COPA & POLÍTICA
Goal-gol, meta, 17:37 30/06/06
‘Palavra-chave das últimas três semanas, é hoje entendida como tento, acerto. Goal-gol, no entanto, é o objetivo a alcançar. Meta.
Goalkeeper, embora dicionarizada, é uma expressão desconhecida das jovens gerações, assim também o equivalente em vernáculo, guarda-metas. Impôs-se a palavra goleiro e, com isso, ficou fora de moda o esforço persistente e continuado em busca dos acertos.
Fazem-se gols, ganham-se partidas, torneios, copas e canecos mas perdeu-se o conceito de meta, marca que já existia nas corridas dos circos romanos, hoje em desuso graças ao desvario pelos triunfos imediatos.
Goal-gol, agora só interessa como consagração imediata e definitiva. O sucesso da Copa do Mundo tem a ver com o seu caráter compacto e suas metas comprimidas num curto e intenso período de tempo.
JK tinha um Plano de Metas, estabeleceu objetivos e, talvez por isso, tenha entrado para a história como presidente-goleador. Apesar da sua formação positivista, Getúlio Vargas, o Pai dos Pobres, caudilho clássico, perseguiu um programa retórico e vago. A herança dos seus 15 anos de governo é grande mas difusa. Cada um dos avanços que comandou embutia retrocessos, alguns deles ainda não remediados. Caso do sindicalismo comprometido pelo peleguismo.
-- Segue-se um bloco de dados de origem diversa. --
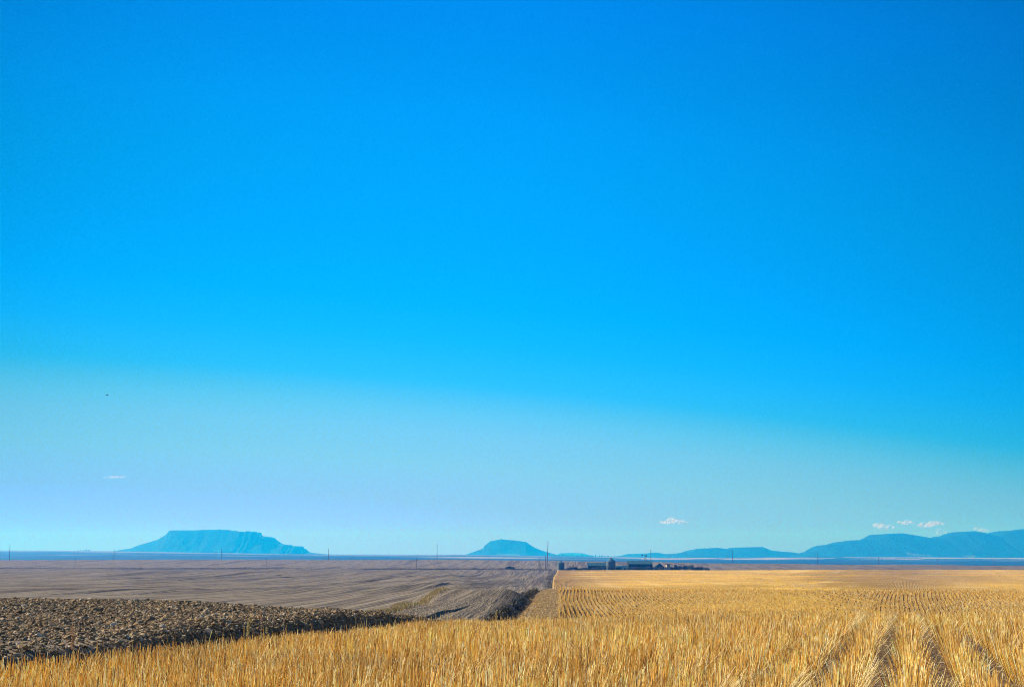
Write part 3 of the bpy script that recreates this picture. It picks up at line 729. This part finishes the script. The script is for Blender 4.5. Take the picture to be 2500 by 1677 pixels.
grain_bin(1480, 1502.5, 1362, 'big round grain bin with cone roof, left side bright, between the two long sheds', .72)

def gable_shed(name, px0, px1, toppy, label, cat, depth=7, eave=.5, wall=M_darkwall, roof=M_roofsteel, ridge='x', Y=YB + 6, rz=0.0, windows=(), doors=(), basepy=None):
    cx = (px0 + px1)/2; g = ground(cx, Y); W = (px1 - px0)/2*Y/F; H = zpy(toppy, Y) - g.z; he = H*eave; D = depth/2
    root = empty(name, g, label, cat, 'farm buildings', rz)
    ov = .25
    if ridge == 'x':      # ridge runs left-right
        MB().add([(-W,-D,-.4),(W,-D,-.4),(W,D,-.4),(-W,D,-.4),(-W,-D,he),(W,-D,he),(W,D,he),(-W,D,he),(-W,0,H-.08),(W,0,H-.08)],
                 [(0,1,5,4),(2,3,7,6),(1,2,6,9,5),(3,0,4,8,7)]).build('wall', wall, root)
        mb = MB()
        for s in (-1, 1):
            y0, z0 = s*(D + ov), he - ov*(H - he)/D
            mb.add([(-W-ov, y0, z0), (W+ov, y0, z0), (W+ov, 0, H), (-W-ov, 0, H), (-W-ov, y0, z0+.1), (W+ov, y0, z0+.1), (W+ov, 0, H+.1), (-W-ov, 0, H+.1)],
                   [(0,1,2,3),(4,5,6,7),(0,1,5,4),(1,2,6,5),(3,0,4,7)])
        rf = mb.build('roof', roof, root)
    else:                 # gable faces the camera
        MB().add([(-W,-D,-.4),(W,-D,-.4),(W,D,-.4),(-W,D,-.4),(-W,-D,he),(W,-D,he),(W,D,he),(-W,D,he),(0,-D,H-.08),(0,D,H-.08)],
                 [(0,1,5,8,4),(2,3,7,9,6),(1,2,6,5),(3,0,4,7)]).build('wall', wall, root)
        mb = MB()
        for s in (-1, 1):
            x0, z0 = s*(W + ov), he - ov*(H - he)/W
            mb.add([(x0,-D-ov,z0),(x0,D+ov,z0),(0,D+ov,H),(0,-D-ov,H),(x0,-D-ov,z0+.1),(x0,D+ov,z0+.1),(0,D+ov,H+.1),(0,-D-ov,H+.1)],
                   [(0,1,2,3),(4,5,6,7),(0,1,5,4),(3,0,4,7),(1,2,6,5)])
        rf = mb.build('roof', roof, root)
    for wx, wz, ww, wh in windows:
        fr = MB().box(wx - ww/2, wx + ww/2, -D - .05, -D + .02, wz, wz + wh).build('window', M_pale, root)
        MB().box(wx - ww/2 + .1, wx + ww/2 - .1, -D - .08, -D - .052, wz + .1, wz + wh - .1).build('pane', M_dark, fr)
    for wx, ww, wh in doors:
        MB().box(wx - ww/2, wx + ww/2, -D - .06, -D + .02, 0, wh).build('door', M_pale if wall is M_darkwall else M_dark, root)
    return root, rf, H, W
gable_shed('long_shed', 1435, 1482, 1373.5, 'long low blue roofed shed left of the big grain bin', 'shed', 7, .6, wall=M_darkwall, windows=[(-5, .8, .8, .7)], doors=[(-2.2, 1.2, 1.8)])
b, rf, H, W = gable_shed('barn', 1533, 1591, 1369, 'long barn with teal metal roof and dark wall, windmill rising behind', 'barn', 9, .66,
    windows=[(-4.2, 1.0, .8, .8), (2.2, 1.0, .8, .8)], doors=[(-6.6, 1.1, 1.9), (4.6, 1.1, 2.0)])
for vx in (-5.6, -.1, 4.9): MB().box(vx - .2, vx + .2, -.35, .1, H - .1, H + .45).build('roof_vent', M_steel, rf)
gable_shed('small_shed', 1504, 1512, 1380.5, 'low dark lean shed against the right side of the big grain bin', 'shed', 4, .7)
gable_shed('small_shed', 1513.5, 1531, 1380.2, 'low pale ended metal shed just left of the long barn', 'shed', 4, .5, wall=M_pale, doors=[(.6, 1.0, 1.4)])
gable_shed('gabled_shed', 1598, 1621, 1374.5, 'dark shed with pitched roof right of the long barn', 'shed', 6, .35, roof=M_darkwall, ridge='y', doors=[(0, 1.4, 1.6)])
gable_shed('box_shed', 1625, 1634, 1376.5, 'tan sided upright little shed right of the dark pitched shed', 'shed', 2.6, .84, wall=M_tan, roof=M_darkwall, rz=R(28))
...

Ao anunciar o Fome-Zero no discurso inaugural, o presidente Lula parecia ter envergado a camisa das metas, com isso ganhou a admiração mundial. A quimera custou a levantar vôo, foi enfiada dentro do Bolsa-Família e, agora, convertida em gazua eleitoral com o aumento de 1,8 milhão no número de beneficiados às vésperas do pleito de Outubro.
A empolgante meta de acabar com ‘tudo isso aí’ tão repetida na campanha de 2002 parece uma caricatura em 2006. Dos presidentes brasileiros desde a redemocratização de 85, o atual é o que melhor utilizou nossos vícios políticos e mais reforçou o arcaísmo das nossas instituições.
Lula é o único presidente da República que já foi multado por comportamento eleitoral indevido (em 2004) e, não contente, resolve confrontar abertamente, sem qualquer pudor, os pareceres do Tribunal Superior Eleitoral no tocante à propaganda eleitoral e o rigor da Lei de Responsabilidade Fiscal.
Aquela meta de decência que Luis Inácio Lula da Silva anuncia há um quarto de século não se ajusta àquele mínimo de compostura que se exige de um primeiro mandatário quando disputa uma reeleição.
A fatal degradação da Câmara dos Deputados não aconteceu por acaso, nem é endógena. É fruto de um deliberado processo de emasculação e esmagamento acionado pelo Executivo. A maior parte do mandato do presidente Lula foi ocupado pela disputa escancarada entre José Dirceu e Aldo Rabelo para controlar a ‘Coordenação Política’.
Sob este nome pomposo escondia-se a meta — nada honrada — de comprar a Câmara Baixa. Literalmente. A divergência entre os dois políticos aliados era apenas metodológica: Dirceu queria pagar em espécie, através do mensalão. Rabelo, mais sutil, pretendia cooptá-la através de vantagens ‘indiretas’, como a compra de ambulâncias superfaturadas (operação agora cognominada de ‘sanguessuga’).
Metas resultam de programas e o governo não é o único desprovido de grandes objetivos. A oposição não lhe fica atrás em matéria de penúria conceitual. Enfrentam-se no varejo, disputam estatísticas quase sempre deletérias, incapazes de montar projetos diferenciados e promover debates consistentes.
A virada nas sondagens eleitorais anunciada nesta sexta-feira é circunstancial. Não foi Alckmin quem subiu, Lula é que começou a cansar. A escancarada demagogia começa a emitir evidentes sinais de fadiga. Como todas, em todas as épocas e quadrantes.
Goals-gols continuarão como o eixo do mundo por mais nove dias. A competição pelos tentos continuará a mobilizar as atenções. Mas a noção de metas está cada vez mais distante.’